Cherryland
Management

2018 Tax Return

Tax Cuts and Jobs Act of 2017 (aka TCJA)


For the first time since 1986, there are major changes to almost every nook and cranny of the federal income tax code.  For those of you keeping track, that's basically the length of my entire career. Most of the policies within this 1,101 page tome went into effect January 1, 2018. And, important to note, almost all expire in 2026 other than the effects on corporate income taxes, which were permanent.

Here are my key points of changes that effect the greatest number of individual taxpayers:

  • Elimination of dependent exemptions
  • Increase to standard deduction
  • Increase to child tax credit; increase in phaseout due to high income
  • Reduction of 15% tax bracket to 12%
  • Reduction of 25% tax bracket to 22%
  • Reduction of 28% tax bracket to 24%
  • Reduction of 22% tax bracket to 32%
  • Reduction of 39.6% tax bracket to 37%
  • Changes in amount of income that falls within these brackets (varies on impact being in our favor or not)
  • Itemized deductions for state and local taxes (aka "SALT") capped at $10,000
  • Elimination of itemized deductions in the "miscellaneous" category, formerly subject to 2%
  • Increase to exemption before alternative minimum taxes apply (so fewer people will pay this tax)

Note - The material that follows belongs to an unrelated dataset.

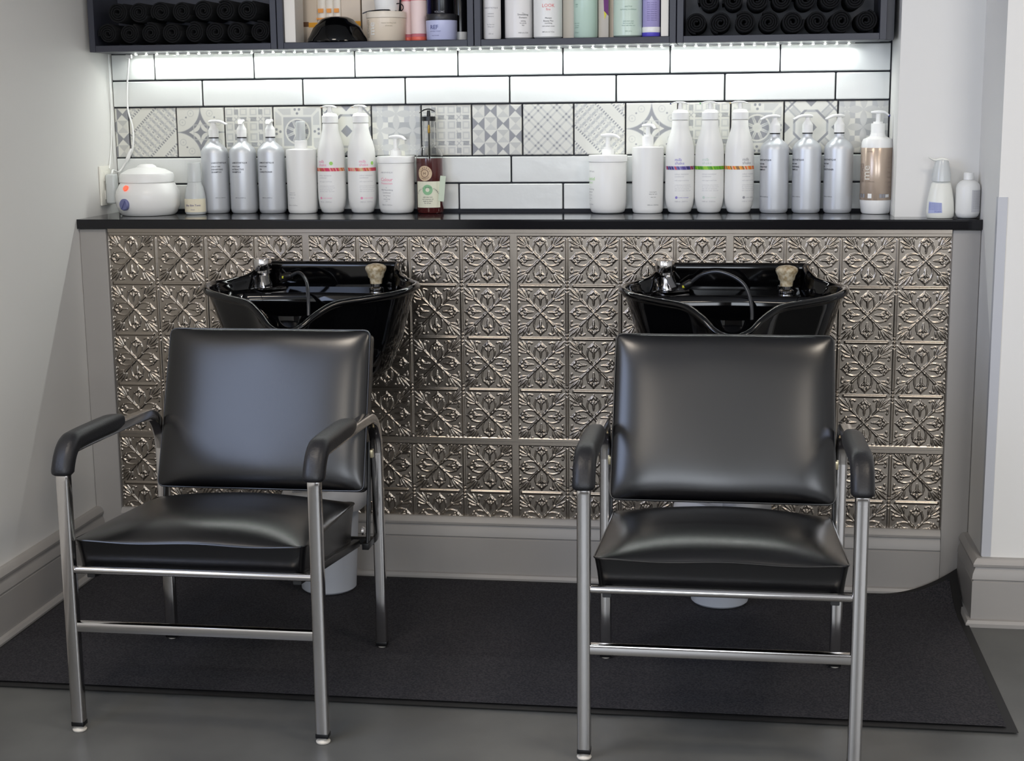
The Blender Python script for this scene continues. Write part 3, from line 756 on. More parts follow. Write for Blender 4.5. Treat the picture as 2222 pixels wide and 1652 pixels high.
# ------------------------------------------------------------ bottles
BY = .248
def pump(t, z, col, nozzle_ang, style='curve', s=1.0, rc=.0135, hc=.022, rs=.0055, hs=.02, L=.040, hh=.007, tip=None):
    """collar + stem + head; nozzle_ang: 0 points right (+X), -90deg points at the viewer"""
    bm = B(); prof = [(0, z-.002), (rc, z-.002), (rc, z+hc), (rc*.96, z+hc+.002)]
    if style == 'cone': prof += [(rs*1.3, z+hc+.013), (rs, z+hc+hs)]
    else: prof += [(rc*.72, z+hc+.0025), (rc*.70, z+hc+.007), (rs, z+hc+.0075), (rs, z+hc+hs)]
    prof += [(0, z+hc+hs)]
    lathe(bm, prof, 28); mkobj('pump_collar', bm, col, t)
    zt = z+hc+hs; a = nozzle_ang; dx, dy = math.cos(a), math.sin(a)
    bm = B()
    if style == 'cone': pts = [(-.012*dx, -.012*dy, zt+.002), (0, 0, zt+.004), (L*.5*dx, L*.5*dy, zt+.003), (L*dx, L*dy, zt-.006)]; sc = [.9, 1.15, .95, .55]; sec = rrect(.019*s, .008*s, .0035*s, 3)
    elif style == 'flat': pts = [(-.020*dx, -.020*dy, zt+.003), (0, 0, zt+.004), (L*.6*dx, L*.6*dy, zt+.003), (L*dx, L*dy, zt-.006)]; sc = [.8, 1.25, .9, .55]; sec = rrect(.016*s, .008*s, .0035*s, 3)
    else: pts = [(-.017*dx, -.017*dy, zt+.001), (-.006*dx, -.006*dy, zt+.0035), (L*.5*dx, L*.5*dy, zt+.003), (L*dx, L*dy, zt-.002)]; sc = [.7, 1.05, .95, .6]; sec = rrect(.017*s, .006*s, .0028*s, 3)
    up = Vector((-dy, dx, 0))
    p3 = smooth_path(pts, 4); n = len(p3)
    scs = [np.interp(i/(n-1)*3, range(4), sc) for i in range(n)]
    sweep(bm, p3, sec, up=up, scale=list(map(float, scs)))
    o = mkobj('pump_head', bm, col, t, auto=60)
    if tip:
        bm = B(); lathe(bm, [(0, -.003), (.0028, -.003), (.0028, .003), (0, .003)], 10, axis=Matrix.Translation((L*dx, L*dy, zt-.006)) @ Matrix.Rotation(a, 4, 'Z') @ Matrix.Rotation(PI/2, 4, 'Y')); mkobj('nozzle_tip', bm, tip, o)
silver_m = pm('satin silver aluminium', (206, 209, 213), .38, .35)
sil_lab = pm('silver bottle print', (58, 60, 68), .6)
def silver(x, label, ang, nz, kind, lines):
    t = thing('pump_bottle', label, 'bottle', (x, BY, CT), 0, 'silver pump bottles on the counter')
    R = .0415
    bm = B(); lathe(bm, [(0, .001), (R*.86, .001), (R*.96, .006), (R, .014), (R, .182), (R*.97, .190), (R*.85, .199), (R*.55, .210), (R*.38, .215), (.0138, .221), (.0138, .228), (0, .228)], 48)
    mkobj('bottle_body', bm, silver_m, t, auto=50)
    bm = B(); lathe(bm, [(.0142, .2275), (.0150, .2275), (.0150, .2315), (.0142, .2315)], 28); mkobj('neck_ring', bm, blackpl, t)
    pump(t, .233, white_pl, nz, 'cone', rc=.0152, hc=.020, hs=.022, rs=.0065, L=.046)
    bm = B(); text_bm(bm, 'LABIOSTHETIQUE', .0062, on_cyl(R, ang, .152), bold=.00012)
    for i, (s_, z_, sz) in enumerate(lines): text_bm(bm, s_, sz, on_cyl(R, ang-.60, z_), align='LEFT', bold=.00012)
    text_bm(bm, '1000 ml e 33.8 fl.oz.', .0042, on_cyl(R, ang, .047))
    mkobj('lettering', bm, sil_lab, t, smooth=False)
def px2x(px):  # plan position on the counter line y = BY for a pixel column of the calibration table
    return float(np.interp(px, PXT, PXX))
PXT = [242, 385, 487, 593, 693, 804, 910, 1020, 1131, 1243, 1355, 1467, 1582, 1698, 1814, 1932]
PXX = None
def _cal():
    yaw, pitch, roll = -.142855, .179896, -.010281
    cy, sy, cp, sp = math.cos(yaw), math.sin(yaw), math.cos(pitch), math.sin(pitch)
    f = Vector((sy*cp, cy*cp, -sp)); r = Vector((cy, -sy, 0)); u = r.cross(f)
    cr, sr = math.cos(roll), math.sin(roll); r, u = cr*r+sr*u, -sr*r+cr*u
    def g(px, py, yy):
        d = f + r*(px-1111)/3258.12 - u*(py-826)/3258.12
        k = (yy+4.2330)/d.y; return 1.81976+k*d.x
    return g
_g = _cal()
def bx(l, r_, y=BY, py=400): return _g((l+r_)/2, py, y)
shp = [('SHAMPOO', .124, .0064)]
silver(bx(437, 500), 'silver pump bottle with long white spout pointing right, beside the small lotion bottle', .65, -.15, 0, [('STRUCTURE', .141, .005), ('DENSIFYING', .132, .0064), ('SHAMPOO', .124, .0064)])
silver(bx(498, 560), 'silver pump bottle in the middle of the left silver trio', .02, -1.35, 0, [('STRUCTURE', .141, .005), ('INTERACTIVE', .132, .0064), ('SHAMPOO', .124, .0064)])
silver(bx(559, 622), 'silver pump bottle printed conditioner, beside the capped white bottle', -.12, -1.45, 0, [('STRUCTURE', .141, .005), ('SPA', .132, .0064), ('CONDITIONER', .124, .0064)])
silver(bx(1646, 1713), 'silver pump bottle beside the orange banded milk white bottle', -.85, PI+.35, 0, [('STRUCTURE', .141, .005), ('ATTRACTIVE', .132, .0064), ('SHAMPOO', .124, .0064)])
silver(bx(1716, 1783), 'silver pump bottle in the middle of the right silver trio', -.85, PI+.45, 0, [('STRUCTURE', .141, .005), ('DENSIFYING', .132, .0064), ('SHAMPOO', .124, .0064)])
silver(bx(1784, 1852), 'silver pump bottle beside the taupe labelled bottle', -.85, PI+.5, 0, [('STRUCTURE', .141, .005), ('SPA', .132, .0064), ('CONDITIONER', .124, .0064)])

white_sat = pm('satin white bottle plastic', (236, 236, 233), .33)
pg = pm('pale green print', (176, 218, 150), .6); pr_pink = pm('pink print', (238, 140, 165), .6)
def tallwhite(x, label, ang, overcap):
    t = thing('pump_bottle', label, 'bottle', (x, BY, CT), 0, 'straight white salon bottles on the counter')
    R = .0455; Rt = .047
    bm = B(); lathe(bm, [(0, .001), (R*.90, .001), (R*.97, .005), (R, .014), (Rt, .188), (Rt*.985, .192), (.03, .1945), (.016, .196), (0, .196)], 48); mkobj('bottle_body', bm, white_sat, t, auto=40)
    if overcap:
        bm = B(); lathe(bm, [(.0195, .194), (.0195, .218), (.0185, .219), (.0185, .194)], 32); mkobj('pump_collar', bm, white_pl, t)
        bm = B(); lathe(bm, [(.0185, .219), (.0150, .220), (.0148, .272), (.013, .276), (0, .277)], 32); mkobj('overcap', bm, clearpl, t)
        bm = B(); lathe(bm, [(0, .216), (.009, .216), (.006, .25), (.010, .258), (.010, .266), (0, .267)], 20); mkobj('pump_head', bm, white_pl, t)
    else: pump(t, .196, white_pl, -.75, 'flat', rc=.0165, hc=.026, hs=.030, rs=.0065, L=.030)
    bm = B(); text_bm(bm, 'LABIOSTHETIQUE', .0056, on_cyl(R, ang, .160), bold=.0001)
    for s_, z_, sz in (('La', .092, .005), ('Classic', .083, .0065), ('Shampoo', .074, .0065), ('cleansing for', .062, .0045), ('daily hair care', .056, .0045), ('salon size', .047, .0042), ('1000 ml e 33.8 fl.oz.', .024, .0045)): text_bm(bm, s_, sz, on_cyl(R, ang, z_))
    mkobj('lettering', bm, printgrey if overcap else printblack, t, smooth=False)
    bm = B(); text_bm(bm, 'Essentiel', .0135, on_cyl(R, ang, .134), bold=.0001); mkobj('lettering', bm, pg, t, smooth=False)
tallwhite(bx(622, 690), 'straight white bottle with a clear capped pump, beside the left silver trio', -.48, True)
tallwhite(bx(1371, 1440), 'straight white pump bottle beside the violet banded milk bottle', .42, False)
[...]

There are many other changes; we hope since it's an 1,100 page document!  Some of these changes effect estates & trust, corporations, nonprofits and others aren't related to income taxes at all (i.e. Arctic National Wildlife Refuge drilling).

For those of you who have been itemizing (if you're not sure, check page 2 of your 2017 1040, line 40, if this isn't the standard deduction amount for your filing status, then yes, you itemize), you may find for 2018 and beyond, you will NOT be.  If you're married, your former standard deduction was $12,700; 2018 is $24,000. If your itemized deductions were not more than $24,000, then it's unlikely you will itemize in the future.  Now, if it's important to you that you itemize as, for example, you have significant charitable donations, then you might consider changing your giving.  In 2018, you might consider making large enough donations that you are able to itemize, then in 2019 drop your donations to a more minimal level. Then in 2020, bulk up the donations again; repeat that cycle every other year.  

If you're taking taxable withdrawals from your retirement AND make charitable donations, you will be more likely to get a positive tax effect by asking your retirement plan to direct the donation for you. This is referred to as a qualified charitable distribution or QCD. This would be relevant from an IRA or 401(k), but not a pension plan nor a Roth.  For some retired folk, they are taking require minimum distributions because they have to (aka RMD), but otherwise don't need the money. The QCD would be a fabulous idea for them!